La chose connait cependant une subtilité, l’album paraitra sur BitTorrent. Thom Yorke utilise un moyen de téléchargement illégal (smiley clin d’oeil) pour vendre son album 6$ et accompagne le mouvement d’une déclaration co-signé de Nigel Goodrich (producteur historique de Radiohead) :

Nous mettons en place une expérience pour voir si les mécaniques du système sont des paramètres dans lesquels on peut inviter l’auditeur” en ajoutant qu’il tient à éviter les “gardiens du temple

En somme, dans l’idée, Thom Yorke tient à fonder un commerce équitable en musique, repenser la distribution et la part des artistes en musique. Yorke veut que le public mette la tête sous le capot. Très bien, il a eu le moteur sous les yeux le temps d’acheter son album mais n’en apprend pas plus pour autant sur la mécanique des choses. Sous couvert d’une volonté progressiste, Yorke ne se bat que pour sa chapelle et ne pousse personne dans le public à s’interroger sur le ” système ” par sa démarche. Introduire du payant – et même faire expérimenter du payant – au sein d’un système conçu autour de l’appropriation illégale ne génère qu’une vague curiosité. Et n’oublions pas que pousser l’auditeur à passer par une paygate pour s’offrir l’album d’un artiste sans obstacles et/ou intermédiaires, ça s’appelle Bandcamp. Thom Yorke réinvente la roue et tient au passage à faire la nique haut et fort aux iTunes ou Amazon. Sans oublier que passer par BitTorrent, c’est s’adresser à 170 millions d’utilisateurs actifs (plus que Spotify et Netflix réunis). Evidemment la manoeuvre est payante. Aujourd’hui, officiellement downloadé 1 200 000 fois en une semaine, le modèle s’avère profitable pour Yorke (qui engrange 1 200 000 x 6$ = 7 200 000$ soit 5 700 000 euros).

 

U2 et Beyoncé : Modèle gratuit, stratégie payante

Une opération payante pour les deux partis en présence : BitTorrent reçoit dans l’affaire 10% de la somme, 5% de moins que BandCamp et surtout 30% de moins que la part imposée par iTunes. iTunes qui récemment était le théâtre d’une philosophie contraire, celle de l’entrée par effraction prônée par la paire Apple/U2 provoquant pareil taulé que même en puissance, l’opération semble vouée au fiasco. C’est évidemment une stratégie hasardeuse mais il reste intéressant de placer son album dans les appareils Apple de quelques 500 million clients dans 119 pays de par le monde. Et la gratuité de l’opération est toute relative, si à partir de fin octobre l’album de U2 devient payant (comprendre : cesse d’être disponible gratuitement) Apple a offert une avance (blanket royalty) au montant non-spécifié et s’est engagé dans une campagne de marketing pour le groupe à hauteur de 100 millions de dollars. Sans compter les bénéfices immatériels engendré par pareilles manoeuvres : une grosse attention de la part des medias et ô combien de discussions en ligne suscitées.

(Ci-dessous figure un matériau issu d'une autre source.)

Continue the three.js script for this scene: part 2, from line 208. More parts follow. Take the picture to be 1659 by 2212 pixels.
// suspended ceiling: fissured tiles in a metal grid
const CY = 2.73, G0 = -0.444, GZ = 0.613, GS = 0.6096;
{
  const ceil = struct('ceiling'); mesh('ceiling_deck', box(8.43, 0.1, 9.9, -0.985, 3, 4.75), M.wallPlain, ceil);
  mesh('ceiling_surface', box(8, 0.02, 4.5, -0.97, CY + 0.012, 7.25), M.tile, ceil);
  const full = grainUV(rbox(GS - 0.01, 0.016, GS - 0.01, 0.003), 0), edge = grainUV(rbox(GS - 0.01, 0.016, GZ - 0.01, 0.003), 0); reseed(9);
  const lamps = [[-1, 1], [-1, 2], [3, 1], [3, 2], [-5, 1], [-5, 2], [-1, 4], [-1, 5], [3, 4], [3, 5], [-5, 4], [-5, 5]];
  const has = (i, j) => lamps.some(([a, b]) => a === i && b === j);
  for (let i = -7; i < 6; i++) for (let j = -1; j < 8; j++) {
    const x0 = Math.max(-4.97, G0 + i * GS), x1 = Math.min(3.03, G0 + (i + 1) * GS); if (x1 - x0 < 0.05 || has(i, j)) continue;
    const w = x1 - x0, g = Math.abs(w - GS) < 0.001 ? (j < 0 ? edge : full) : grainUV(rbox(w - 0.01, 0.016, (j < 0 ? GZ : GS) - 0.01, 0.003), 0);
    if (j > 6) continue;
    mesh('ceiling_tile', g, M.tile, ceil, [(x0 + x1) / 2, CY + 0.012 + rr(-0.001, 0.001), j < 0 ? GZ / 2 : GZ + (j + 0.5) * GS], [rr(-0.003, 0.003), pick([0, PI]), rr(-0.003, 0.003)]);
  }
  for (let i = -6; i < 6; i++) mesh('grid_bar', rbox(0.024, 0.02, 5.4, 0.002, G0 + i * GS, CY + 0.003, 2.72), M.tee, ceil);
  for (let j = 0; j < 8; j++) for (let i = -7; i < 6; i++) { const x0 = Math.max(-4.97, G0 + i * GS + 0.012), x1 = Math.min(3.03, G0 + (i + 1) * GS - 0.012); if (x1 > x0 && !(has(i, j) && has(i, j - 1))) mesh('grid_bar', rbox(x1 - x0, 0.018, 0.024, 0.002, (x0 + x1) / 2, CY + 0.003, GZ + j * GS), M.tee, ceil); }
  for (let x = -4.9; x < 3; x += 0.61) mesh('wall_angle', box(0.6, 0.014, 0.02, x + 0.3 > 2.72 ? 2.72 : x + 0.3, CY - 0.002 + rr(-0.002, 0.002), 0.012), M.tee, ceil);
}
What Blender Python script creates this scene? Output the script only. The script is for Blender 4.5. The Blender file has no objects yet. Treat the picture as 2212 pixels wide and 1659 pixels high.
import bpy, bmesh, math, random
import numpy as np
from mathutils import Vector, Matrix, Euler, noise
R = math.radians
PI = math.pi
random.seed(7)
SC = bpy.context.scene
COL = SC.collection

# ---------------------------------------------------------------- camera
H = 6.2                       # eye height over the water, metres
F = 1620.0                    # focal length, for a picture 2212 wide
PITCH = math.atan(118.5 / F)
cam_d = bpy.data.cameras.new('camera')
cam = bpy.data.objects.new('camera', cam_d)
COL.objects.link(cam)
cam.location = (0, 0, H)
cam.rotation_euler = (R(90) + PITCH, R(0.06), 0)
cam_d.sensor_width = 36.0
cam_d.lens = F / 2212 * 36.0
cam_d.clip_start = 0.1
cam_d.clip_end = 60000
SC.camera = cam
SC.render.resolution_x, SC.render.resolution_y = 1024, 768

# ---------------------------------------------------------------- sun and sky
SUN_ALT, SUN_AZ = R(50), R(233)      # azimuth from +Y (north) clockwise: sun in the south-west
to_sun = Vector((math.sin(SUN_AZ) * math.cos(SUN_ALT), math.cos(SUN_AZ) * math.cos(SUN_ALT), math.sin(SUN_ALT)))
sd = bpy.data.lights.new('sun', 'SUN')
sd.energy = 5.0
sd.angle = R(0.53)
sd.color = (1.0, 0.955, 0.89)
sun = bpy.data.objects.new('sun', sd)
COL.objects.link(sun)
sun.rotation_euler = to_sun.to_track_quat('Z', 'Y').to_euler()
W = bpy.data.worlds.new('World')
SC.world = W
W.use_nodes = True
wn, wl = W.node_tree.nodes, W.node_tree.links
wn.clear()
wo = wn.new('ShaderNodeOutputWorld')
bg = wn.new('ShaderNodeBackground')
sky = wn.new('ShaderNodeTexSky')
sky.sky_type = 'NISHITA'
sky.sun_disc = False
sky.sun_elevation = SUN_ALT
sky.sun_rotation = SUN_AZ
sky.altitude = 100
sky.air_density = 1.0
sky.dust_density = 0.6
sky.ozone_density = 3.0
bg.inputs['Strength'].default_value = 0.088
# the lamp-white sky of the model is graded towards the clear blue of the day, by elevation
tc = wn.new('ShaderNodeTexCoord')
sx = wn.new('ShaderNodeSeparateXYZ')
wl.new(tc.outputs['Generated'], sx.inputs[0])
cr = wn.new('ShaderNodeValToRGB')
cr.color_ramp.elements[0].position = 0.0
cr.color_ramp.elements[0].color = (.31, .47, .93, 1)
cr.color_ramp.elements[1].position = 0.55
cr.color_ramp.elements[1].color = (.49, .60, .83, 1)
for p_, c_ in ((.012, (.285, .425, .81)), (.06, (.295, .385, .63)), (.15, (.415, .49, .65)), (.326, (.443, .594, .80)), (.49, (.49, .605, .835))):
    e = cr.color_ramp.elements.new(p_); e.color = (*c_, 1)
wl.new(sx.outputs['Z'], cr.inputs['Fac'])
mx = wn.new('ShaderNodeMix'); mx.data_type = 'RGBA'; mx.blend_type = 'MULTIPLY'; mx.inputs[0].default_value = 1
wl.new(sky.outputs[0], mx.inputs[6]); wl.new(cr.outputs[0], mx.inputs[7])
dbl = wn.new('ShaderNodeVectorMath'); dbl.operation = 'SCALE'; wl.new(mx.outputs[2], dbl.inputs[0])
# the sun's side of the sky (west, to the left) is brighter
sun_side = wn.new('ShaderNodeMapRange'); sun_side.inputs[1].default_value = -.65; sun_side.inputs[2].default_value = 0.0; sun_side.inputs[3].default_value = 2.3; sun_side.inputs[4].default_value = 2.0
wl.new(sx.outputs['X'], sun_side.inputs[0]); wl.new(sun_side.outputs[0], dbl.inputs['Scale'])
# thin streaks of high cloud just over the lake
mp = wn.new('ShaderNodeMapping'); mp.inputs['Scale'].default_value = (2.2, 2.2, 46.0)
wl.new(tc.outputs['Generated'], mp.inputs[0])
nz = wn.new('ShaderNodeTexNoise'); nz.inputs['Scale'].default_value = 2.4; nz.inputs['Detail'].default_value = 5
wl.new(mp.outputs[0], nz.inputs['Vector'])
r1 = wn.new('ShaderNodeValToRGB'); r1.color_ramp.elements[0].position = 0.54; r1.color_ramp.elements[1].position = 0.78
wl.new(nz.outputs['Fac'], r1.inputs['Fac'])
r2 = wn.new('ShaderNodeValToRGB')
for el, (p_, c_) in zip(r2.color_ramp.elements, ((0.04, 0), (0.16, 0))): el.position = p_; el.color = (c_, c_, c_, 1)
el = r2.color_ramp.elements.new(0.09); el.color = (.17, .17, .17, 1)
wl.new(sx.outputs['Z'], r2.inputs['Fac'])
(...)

Reste Beyoncé, qui, depuis son trône, n’échoue jamais. Triomphe avec péril et élégance. En décembre dernier, Queen Bey pond un album par surprise et le simple fait d’avoir conservé la chose comme secrète, comme stratégie, s’avère payante : l’album se vend à 80 000 exemplaires en trois heures aux États-Unis et dépasse le million de vente en moins d’une semaine.

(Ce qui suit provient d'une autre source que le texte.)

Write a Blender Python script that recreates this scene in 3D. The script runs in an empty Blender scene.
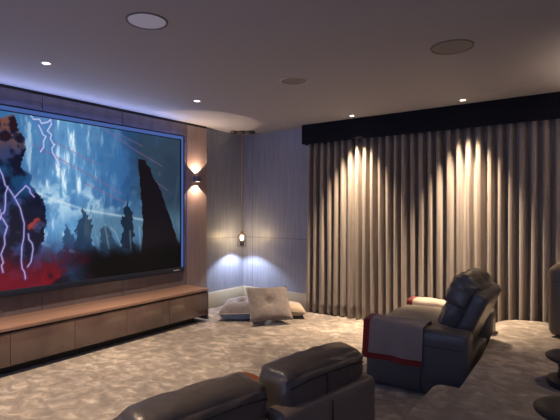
import bpy, bmesh, math, random
import numpy as np
from mathutils import Vector, Matrix
random.seed(4)
C = bpy.context.scene.collection
R = math.radians
H = 2.6            # ceiling height
XL, YB = -4.65, 5.45   # left wall plane, curtain wall plane
XP = -4.57         # face of the panelling on the left wall
XR, YF = .8, -1.6

# ------------------------------------------------------------------ materials
MAT = {}
def mat(name):
    m = bpy.data.materials.new(name); m.use_nodes = True
    return m, m.node_tree.nodes, m.node_tree.links, m.node_tree.nodes['Principled BSDF']
def simple(name, col, rough=.5, metal=0., spec=.5, bump=0., bscale=200., coat=0., sheen=0.):
    m, N, L, b = mat(name)
    b.inputs['Base Color'].default_value = (*col, 1)
    b.inputs['Roughness'].default_value = rough
    b.inputs['Metallic'].default_value = metal
    b.inputs['Specular IOR Level'].default_value = spec
    b.inputs['Coat Weight'].default_value = coat
    b.inputs['Coat Roughness'].default_value = .15
    b.inputs['Sheen Weight'].default_value = sheen
    if bump:
        tc = N.new('ShaderNodeTexCoord'); n = N.new('ShaderNodeTexNoise'); n.inputs['Scale'].default_value = bscale
        n.inputs['Detail'].default_value = 4
        bp = N.new('ShaderNodeBump'); bp.inputs['Strength'].default_value = bump; bp.inputs['Distance'].default_value = .01
        L.new(tc.outputs['Object'], n.inputs['Vector']); L.new(n.outputs['Fac'], bp.inputs['Height']); L.new(bp.outputs['Normal'], b.inputs['Normal'])
    MAT[name] = m
    return m
def noisy(name, cols, scale, stretch=(1,1,1), rough=.6, distort=0., detail=4., metal=0., spec=.5, bump=0., coat=0., sheen=0., rot=(0,0,0), bscale=None):
    """colour ramp over a stretched noise; cols = [(pos,(r,g,b)), ...]"""
    m, N, L, b = mat(name)
    tc = N.new('ShaderNodeTexCoord'); mp = N.new('ShaderNodeMapping'); mp.inputs['Scale'].default_value = stretch; mp.inputs['Rotation'].default_value = rot
    n = N.new('ShaderNodeTexNoise'); n.inputs['Scale'].default_value = scale; n.inputs['Detail'].default_value = detail; n.inputs['Distortion'].default_value = distort
    r = N.new('ShaderNodeValToRGB'); e = r.color_ramp.elements
    while len(e) < len(cols): e.new(.5)
    for k, (p, c) in enumerate(cols): e[k].position = p; e[k].color = (*c, 1)
    L.new(tc.outputs['Object'], mp.inputs['Vector']); L.new(mp.outputs['Vector'], n.inputs['Vector']); L.new(n.outputs['Fac'], r.inputs['Fac']); L.new(r.outputs['Color'], b.inputs['Base Color'])
    b.inputs['Roughness'].default_value = rough; b.inputs['Metallic'].default_value = metal; b.inputs['Specular IOR Level'].default_value = spec
    b.inputs['Coat Weight'].default_value = coat; b.inputs['Coat Roughness'].default_value = .12; b.inputs['Sheen Weight'].default_value = sheen
    if bump:
        bp = N.new('ShaderNodeBump'); bp.inputs['Strength'].default_value = bump; bp.inputs['Distance'].default_value = .01
        if bscale:
            n2 = N.new('ShaderNodeTexNoise'); n2.inputs['Scale'].default_value = bscale; n2.inputs['Detail'].default_value = 5
            L.new(tc.outputs['Object'], n2.inputs['Vector']); L.new(n2.outputs['Fac'], bp.inputs['Height'])
        else: L.new(n.outputs['Fac'], bp.inputs['Height'])
        L.new(bp.outputs['Normal'], b.inputs['Normal'])
    MAT[name] = m
    return m
def emit(name, col, s):
    m, N, L, b = mat(name)
    b.inputs['Base Color'].default_value = (0, 0, 0, 1)
    b.inputs['Emission Color'].default_value = (*col, 1); b.inputs['Emission Strength'].default_value = s
    MAT[name] = m
    return m

simple('ceiling_paint', (.325, .325, .365), .75, spec=.25)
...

Des initiatives moins suivies ou couronnées de succès si l’on n’a pas affaire aux employés du mois en termes de vente. Lorsque, par exemple, Death Grips fait leaker No Love Deep Web après un mois de rixe avec son label Epic ou que le duo new yorkais Blondes annoncé la sortie de leur deuxième album via un tweet en linkant le stream complet de l’album sur Youtube. Des marches contre-marketing voire anti-marketing qui ne cherche pas impacter un nombre de vente ni à sauver l’industrie du disque.